For companies who appeal to customers because they were founded on family values or healthy living, the success of the business could depend on proper maintenance of these values.

Betsy Boo Creations are one-such company. They’re a children’s clothing company from Southport, Merseyside. They were founded at home by mum of two, Sascha Rawlinson, who began knitting children’s clothes and posting the products online. The company’s use of social media, in particular on Facebook, won them 20,000 fans and sales rocketed: they’ve just opened their first bricks and mortar store.

Thanks to their success online and expanding customer base, they’ve attracted the attention of investors. 
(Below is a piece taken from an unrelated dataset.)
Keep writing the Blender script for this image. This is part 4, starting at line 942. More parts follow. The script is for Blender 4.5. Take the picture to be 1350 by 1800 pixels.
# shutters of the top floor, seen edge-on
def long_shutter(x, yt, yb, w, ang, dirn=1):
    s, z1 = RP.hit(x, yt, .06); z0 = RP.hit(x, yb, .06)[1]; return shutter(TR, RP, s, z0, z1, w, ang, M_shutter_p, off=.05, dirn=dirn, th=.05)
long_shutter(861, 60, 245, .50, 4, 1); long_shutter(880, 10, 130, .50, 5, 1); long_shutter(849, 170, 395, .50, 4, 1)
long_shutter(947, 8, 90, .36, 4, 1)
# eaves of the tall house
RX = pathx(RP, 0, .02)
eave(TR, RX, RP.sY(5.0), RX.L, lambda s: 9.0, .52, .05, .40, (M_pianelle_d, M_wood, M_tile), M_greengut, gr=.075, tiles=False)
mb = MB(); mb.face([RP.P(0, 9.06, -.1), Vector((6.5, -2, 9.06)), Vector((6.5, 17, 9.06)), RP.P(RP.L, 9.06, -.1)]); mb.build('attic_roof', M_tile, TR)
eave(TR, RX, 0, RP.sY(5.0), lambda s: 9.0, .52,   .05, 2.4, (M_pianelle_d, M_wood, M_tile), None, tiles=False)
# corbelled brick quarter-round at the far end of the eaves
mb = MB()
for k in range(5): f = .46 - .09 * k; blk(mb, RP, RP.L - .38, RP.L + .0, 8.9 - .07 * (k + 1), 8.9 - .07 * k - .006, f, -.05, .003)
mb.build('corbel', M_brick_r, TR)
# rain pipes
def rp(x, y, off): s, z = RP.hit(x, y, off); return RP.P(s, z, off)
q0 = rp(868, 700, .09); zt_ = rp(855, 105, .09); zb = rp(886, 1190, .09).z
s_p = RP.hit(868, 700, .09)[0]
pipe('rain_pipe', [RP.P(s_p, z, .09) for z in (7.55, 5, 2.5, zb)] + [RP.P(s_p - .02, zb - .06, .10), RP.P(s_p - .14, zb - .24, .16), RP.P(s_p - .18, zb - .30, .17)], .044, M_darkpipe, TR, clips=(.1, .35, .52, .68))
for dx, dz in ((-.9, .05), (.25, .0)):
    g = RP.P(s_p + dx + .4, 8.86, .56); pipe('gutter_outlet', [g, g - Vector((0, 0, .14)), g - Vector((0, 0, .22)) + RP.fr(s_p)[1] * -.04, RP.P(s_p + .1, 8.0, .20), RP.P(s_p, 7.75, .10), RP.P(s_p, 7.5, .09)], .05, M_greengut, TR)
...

While this has been great news, it’s provoked a worry that investors will want to push the growth of the company – at the expense of Betsy Boo’s family-first, which has endeared to them to their loyal fans. “Our customers are spreading the word about us and we work on a return customer percentage of around 80%”, Rawlinson says.

Fast expansion and outsourcing production to large suppliers could break-up the homemade brand they have worked hard to build. “An investor can quite easily endanger the brand of a company, by not empathising with it. Our customers, our loyal ones in particular, need looking after moving forwards if we hope to grow.

“A poor investor who is looking for a quick turnaround would probably not look at these people. [They] would be more interested in expanding the business fast.” 

Her particular fear is spreading themselves too thinly by acting to fast, and diluting the company’s homemade culture. Outsourcing production It’ll never happen, says Rawlinson. Businesses who expand fast risk this dilution, and entering in bad, alienating habits: sending out emails piled with stock photos or having unengaging support staff, because while money can purchase capital, it cannot safeguard the soul of the company.

How do you find these types of investors Rawlinson knows expansion requires investment, though she notes they weren’t in hot water beforehand. For Betsy Boo, it’s been a waiting game. “In order to grow significantly, we understand that investment could help us. We are open to looking at it [only] if everything is right for us and for the betterment of Betsy Boo Creations – without damaging what we have built.”